■ DIRECTIONS: Write out the whole listing, matching it exactly.
* * * * * * *
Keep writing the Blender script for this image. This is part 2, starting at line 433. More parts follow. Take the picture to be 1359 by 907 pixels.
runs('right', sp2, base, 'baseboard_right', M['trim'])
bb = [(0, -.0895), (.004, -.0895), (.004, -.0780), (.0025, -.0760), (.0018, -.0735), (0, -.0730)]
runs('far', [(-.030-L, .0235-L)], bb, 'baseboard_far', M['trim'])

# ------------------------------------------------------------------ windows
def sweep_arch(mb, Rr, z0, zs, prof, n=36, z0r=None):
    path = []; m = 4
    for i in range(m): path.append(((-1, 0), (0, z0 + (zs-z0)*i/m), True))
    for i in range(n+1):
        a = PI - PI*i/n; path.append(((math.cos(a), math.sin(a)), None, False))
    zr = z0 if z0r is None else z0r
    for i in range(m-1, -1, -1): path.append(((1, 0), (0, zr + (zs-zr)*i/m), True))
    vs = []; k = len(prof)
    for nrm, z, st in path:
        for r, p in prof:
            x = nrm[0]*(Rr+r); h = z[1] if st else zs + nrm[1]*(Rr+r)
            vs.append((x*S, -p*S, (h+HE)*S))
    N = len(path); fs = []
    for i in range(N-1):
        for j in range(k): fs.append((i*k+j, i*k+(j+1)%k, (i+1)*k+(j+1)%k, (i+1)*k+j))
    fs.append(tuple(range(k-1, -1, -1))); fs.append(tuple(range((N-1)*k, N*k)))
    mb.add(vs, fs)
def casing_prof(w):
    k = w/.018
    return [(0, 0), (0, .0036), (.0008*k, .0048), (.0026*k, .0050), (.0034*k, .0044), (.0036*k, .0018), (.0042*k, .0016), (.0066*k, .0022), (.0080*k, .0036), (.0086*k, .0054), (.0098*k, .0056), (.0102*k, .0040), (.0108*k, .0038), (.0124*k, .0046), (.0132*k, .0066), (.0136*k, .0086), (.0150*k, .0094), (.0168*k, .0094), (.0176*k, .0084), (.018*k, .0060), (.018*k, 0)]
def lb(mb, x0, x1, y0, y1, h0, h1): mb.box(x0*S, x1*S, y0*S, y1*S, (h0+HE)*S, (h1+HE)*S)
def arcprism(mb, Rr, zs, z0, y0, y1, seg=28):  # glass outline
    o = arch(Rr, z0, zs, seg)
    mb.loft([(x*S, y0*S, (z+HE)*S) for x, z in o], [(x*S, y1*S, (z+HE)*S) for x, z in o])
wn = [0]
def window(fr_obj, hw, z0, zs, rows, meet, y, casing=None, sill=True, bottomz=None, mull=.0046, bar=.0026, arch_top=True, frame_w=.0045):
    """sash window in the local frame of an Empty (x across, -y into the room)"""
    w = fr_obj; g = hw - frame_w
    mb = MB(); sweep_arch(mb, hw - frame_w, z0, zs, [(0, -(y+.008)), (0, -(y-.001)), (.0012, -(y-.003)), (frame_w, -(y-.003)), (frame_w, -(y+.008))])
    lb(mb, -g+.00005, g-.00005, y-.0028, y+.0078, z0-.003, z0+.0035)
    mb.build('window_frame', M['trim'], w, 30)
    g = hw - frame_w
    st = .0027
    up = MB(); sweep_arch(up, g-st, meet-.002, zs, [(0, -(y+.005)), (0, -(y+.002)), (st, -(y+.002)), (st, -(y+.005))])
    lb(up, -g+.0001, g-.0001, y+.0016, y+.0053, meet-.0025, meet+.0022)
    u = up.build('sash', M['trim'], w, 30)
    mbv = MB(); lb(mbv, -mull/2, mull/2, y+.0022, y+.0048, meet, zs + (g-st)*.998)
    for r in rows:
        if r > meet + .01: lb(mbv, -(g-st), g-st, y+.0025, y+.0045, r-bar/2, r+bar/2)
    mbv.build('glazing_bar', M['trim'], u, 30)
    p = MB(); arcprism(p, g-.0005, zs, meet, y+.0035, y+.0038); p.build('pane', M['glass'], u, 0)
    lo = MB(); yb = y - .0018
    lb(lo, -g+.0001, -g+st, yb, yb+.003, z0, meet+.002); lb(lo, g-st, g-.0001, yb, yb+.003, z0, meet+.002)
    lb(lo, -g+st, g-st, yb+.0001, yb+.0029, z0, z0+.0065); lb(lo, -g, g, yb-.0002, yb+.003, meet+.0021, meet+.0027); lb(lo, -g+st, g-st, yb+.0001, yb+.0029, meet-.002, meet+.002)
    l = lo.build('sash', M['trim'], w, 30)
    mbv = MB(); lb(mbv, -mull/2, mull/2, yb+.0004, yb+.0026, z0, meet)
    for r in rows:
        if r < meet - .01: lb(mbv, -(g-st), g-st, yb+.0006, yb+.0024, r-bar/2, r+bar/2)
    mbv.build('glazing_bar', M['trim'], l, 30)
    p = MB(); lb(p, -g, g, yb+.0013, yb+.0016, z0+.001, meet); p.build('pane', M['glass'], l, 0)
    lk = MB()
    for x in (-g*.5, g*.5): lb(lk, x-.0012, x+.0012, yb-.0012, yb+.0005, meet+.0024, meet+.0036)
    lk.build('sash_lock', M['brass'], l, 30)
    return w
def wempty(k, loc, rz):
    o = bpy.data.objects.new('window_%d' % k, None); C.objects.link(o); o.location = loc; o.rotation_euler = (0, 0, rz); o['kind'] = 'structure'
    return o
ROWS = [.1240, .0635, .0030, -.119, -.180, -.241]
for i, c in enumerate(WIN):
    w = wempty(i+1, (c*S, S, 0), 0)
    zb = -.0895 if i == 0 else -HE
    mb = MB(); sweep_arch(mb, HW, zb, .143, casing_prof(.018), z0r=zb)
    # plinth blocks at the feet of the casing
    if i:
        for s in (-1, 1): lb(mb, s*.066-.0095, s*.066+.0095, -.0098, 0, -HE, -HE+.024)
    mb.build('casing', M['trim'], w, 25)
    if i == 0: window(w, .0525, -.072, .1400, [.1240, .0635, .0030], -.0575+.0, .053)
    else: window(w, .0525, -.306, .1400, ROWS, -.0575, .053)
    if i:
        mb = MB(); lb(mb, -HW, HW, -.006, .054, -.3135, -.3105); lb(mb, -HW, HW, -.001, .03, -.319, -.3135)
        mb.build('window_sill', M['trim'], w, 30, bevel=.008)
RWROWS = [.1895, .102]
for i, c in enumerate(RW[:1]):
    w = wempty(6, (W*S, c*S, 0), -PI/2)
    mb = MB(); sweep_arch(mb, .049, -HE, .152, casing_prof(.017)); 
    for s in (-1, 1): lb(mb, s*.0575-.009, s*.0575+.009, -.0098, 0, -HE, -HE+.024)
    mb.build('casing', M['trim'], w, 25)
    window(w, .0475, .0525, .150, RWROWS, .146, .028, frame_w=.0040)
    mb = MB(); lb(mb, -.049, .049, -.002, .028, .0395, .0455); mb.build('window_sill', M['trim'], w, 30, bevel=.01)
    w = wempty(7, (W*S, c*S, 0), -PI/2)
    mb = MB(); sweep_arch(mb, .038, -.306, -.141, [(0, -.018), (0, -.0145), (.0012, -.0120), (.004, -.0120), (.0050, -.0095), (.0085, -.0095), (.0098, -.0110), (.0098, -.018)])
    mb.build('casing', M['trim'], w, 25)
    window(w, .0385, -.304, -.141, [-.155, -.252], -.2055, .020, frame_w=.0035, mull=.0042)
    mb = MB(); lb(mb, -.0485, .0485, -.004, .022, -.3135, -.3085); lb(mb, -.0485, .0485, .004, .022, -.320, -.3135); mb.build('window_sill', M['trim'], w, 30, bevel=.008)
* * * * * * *
■ WRITTEN SOLUTION:
Keep writing the Blender script for this image. This is part 2, starting at line 433. More parts follow. Take the picture to be 1359 by 907 pixels.
runs('right', sp2, base, 'baseboard_right', M['trim'])
bb = [(0, -.0895), (.004, -.0895), (.004, -.0780), (.0025, -.0760), (.0018, -.0735), (0, -.0730)]
runs('far', [(-.030-L, .0235-L)], bb, 'baseboard_far', M['trim'])

# ------------------------------------------------------------------ windows
def sweep_arch(mb, Rr, z0, zs, prof, n=36, z0r=None):
    path = []; m = 4
    for i in range(m): path.append(((-1, 0), (0, z0 + (zs-z0)*i/m), True))
    for i in range(n+1):
        a = PI - PI*i/n; path.append(((math.cos(a), math.sin(a)), None, False))
    zr = z0 if z0r is None else z0r
    for i in range(m-1, -1, -1): path.append(((1, 0), (0, zr + (zs-zr)*i/m), True))
    vs = []; k = len(prof)
    for nrm, z, st in path:
        for r, p in prof:
            x = nrm[0]*(Rr+r); h = z[1] if st else zs + nrm[1]*(Rr+r)
            vs.append((x*S, -p*S, (h+HE)*S))
    N = len(path); fs = []
    for i in range(N-1):
        for j in range(k): fs.append((i*k+j, i*k+(j+1)%k, (i+1)*k+(j+1)%k, (i+1)*k+j))
    fs.append(tuple(range(k-1, -1, -1))); fs.append(tuple(range((N-1)*k, N*k)))
    mb.add(vs, fs)
def casing_prof(w):
    k = w/.018
    return [(0, 0), (0, .0036), (.0008*k, .0048), (.0026*k, .0050), (.0034*k, .0044), (.0036*k, .0018), (.0042*k, .0016), (.0066*k, .0022), (.0080*k, .0036), (.0086*k, .0054), (.0098*k, .0056), (.0102*k, .0040), (.0108*k, .0038), (.0124*k, .0046), (.0132*k, .0066), (.0136*k, .0086), (.0150*k, .0094), (.0168*k, .0094), (.0176*k, .0084), (.018*k, .0060), (.018*k, 0)]
def lb(mb, x0, x1, y0, y1, h0, h1): mb.box(x0*S, x1*S, y0*S, y1*S, (h0+HE)*S, (h1+HE)*S)
def arcprism(mb, Rr, zs, z0, y0, y1, seg=28):  # glass outline
    o = arch(Rr, z0, zs, seg)
    mb.loft([(x*S, y0*S, (z+HE)*S) for x, z in o], [(x*S, y1*S, (z+HE)*S) for x, z in o])
wn = [0]
def window(fr_obj, hw, z0, zs, rows, meet, y, casing=None, sill=True, bottomz=None, mull=.0046, bar=.0026, arch_top=True, frame_w=.0045):
    """sash window in the local frame of an Empty (x across, -y into the room)"""
    w = fr_obj; g = hw - frame_w
    mb = MB(); sweep_arch(mb, hw - frame_w, z0, zs, [(0, -(y+.008)), (0, -(y-.001)), (.0012, -(y-.003)), (frame_w, -(y-.003)), (frame_w, -(y+.008))])
    lb(mb, -g+.00005, g-.00005, y-.0028, y+.0078, z0-.003, z0+.0035)
    mb.build('window_frame', M['trim'], w, 30)
    g = hw - frame_w
    st = .0027
    up = MB(); sweep_arch(up, g-st, meet-.002, zs, [(0, -(y+.005)), (0, -(y+.002)), (st, -(y+.002)), (st, -(y+.005))])
    lb(up, -g+.0001, g-.0001, y+.0016, y+.0053, meet-.0025, meet+.0022)
    u = up.build('sash', M['trim'], w, 30)
    mbv = MB(); lb(mbv, -mull/2, mull/2, y+.0022, y+.0048, meet, zs + (g-st)*.998)
    for r in rows:
        if r > meet + .01: lb(mbv, -(g-st), g-st, y+.0025, y+.0045, r-bar/2, r+bar/2)
    mbv.build('glazing_bar', M['trim'], u, 30)
    p = MB(); arcprism(p, g-.0005, zs, meet, y+.0035, y+.0038); p.build('pane', M['glass'], u, 0)
    lo = MB(); yb = y - .0018
    lb(lo, -g+.0001, -g+st, yb, yb+.003, z0, meet+.002); lb(lo, g-st, g-.0001, yb, yb+.003, z0, meet+.002)
    lb(lo, -g+st, g-st, yb+.0001, yb+.0029, z0, z0+.0065); lb(lo, -g, g, yb-.0002, yb+.003, meet+.0021, meet+.0027); lb(lo, -g+st, g-st, yb+.0001, yb+.0029, meet-.002, meet+.002)
    l = lo.build('sash', M['trim'], w, 30)
    mbv = MB(); lb(mbv, -mull/2, mull/2, yb+.0004, yb+.0026, z0, meet)
    for r in rows:
        if r < meet - .01: lb(mbv, -(g-st), g-st, yb+.0006, yb+.0024, r-bar/2, r+bar/2)
    mbv.build('glazing_bar', M['trim'], l, 30)
    p = MB(); lb(p, -g, g, yb+.0013, yb+.0016, z0+.001, meet); p.build('pane', M['glass'], l, 0)
    lk = MB()
    for x in (-g*.5, g*.5): lb(lk, x-.0012, x+.0012, yb-.0012, yb+.0005, meet+.0024, meet+.0036)
    lk.build('sash_lock', M['brass'], l, 30)
    return w
def wempty(k, loc, rz):
    o = bpy.data.objects.new('window_%d' % k, None); C.objects.link(o); o.location = loc; o.rotation_euler = (0, 0, rz); o['kind'] = 'structure'
    return o
ROWS = [.1240, .0635, .0030, -.119, -.180, -.241]
for i, c in enumerate(WIN):
    w = wempty(i+1, (c*S, S, 0), 0)
    zb = -.0895 if i == 0 else -HE
    mb = MB(); sweep_arch(mb, HW, zb, .143, casing_prof(.018), z0r=zb)
    # plinth blocks at the feet of the casing
    if i:
        for s in (-1, 1): lb(mb, s*.066-.0095, s*.066+.0095, -.0098, 0, -HE, -HE+.024)
    mb.build('casing', M['trim'], w, 25)
    if i == 0: window(w, .0525, -.072, .1400, [.1240, .0635, .0030], -.0575+.0, .053)
    else: window(w, .0525, -.306, .1400, ROWS, -.0575, .053)
    if i:
        mb = MB(); lb(mb, -HW, HW, -.006, .054, -.3135, -.3105); lb(mb, -HW, HW, -.001, .03, -.319, -.3135)
        mb.build('window_sill', M['trim'], w, 30, bevel=.008)
RWROWS = [.1895, .102]
for i, c in enumerate(RW[:1]):
    w = wempty(6, (W*S, c*S, 0), -PI/2)
    mb = MB(); sweep_arch(mb, .049, -HE, .152, casing_prof(.017)); 
    for s in (-1, 1): lb(mb, s*.0575-.009, s*.0575+.009, -.0098, 0, -HE, -HE+.024)
    mb.build('casing', M['trim'], w, 25)
    window(w, .0475, .0525, .150, RWROWS, .146, .028, frame_w=.0040)
    mb = MB(); lb(mb, -.049, .049, -.002, .028, .0395, .0455); mb.build('window_sill', M['trim'], w, 30, bevel=.01)
    w = wempty(7, (W*S, c*S, 0), -PI/2)
    mb = MB(); sweep_arch(mb, .038, -.306, -.141, [(0, -.018), (0, -.0145), (.0012, -.0120), (.004, -.0120), (.0050, -.0095), (.0085, -.0095), (.0098, -.0110), (.0098, -.018)])
    mb.build('casing', M['trim'], w, 25)
    window(w, .0385, -.304, -.141, [-.155, -.252], -.2055, .020, frame_w=.0035, mull=.0042)
    mb = MB(); lb(mb, -.0485, .0485, -.004, .022, -.3135, -.3085); lb(mb, -.0485, .0485, .004, .022, -.320, -.3135); mb.build('window_sill', M['trim'], w, 30, bevel=.008)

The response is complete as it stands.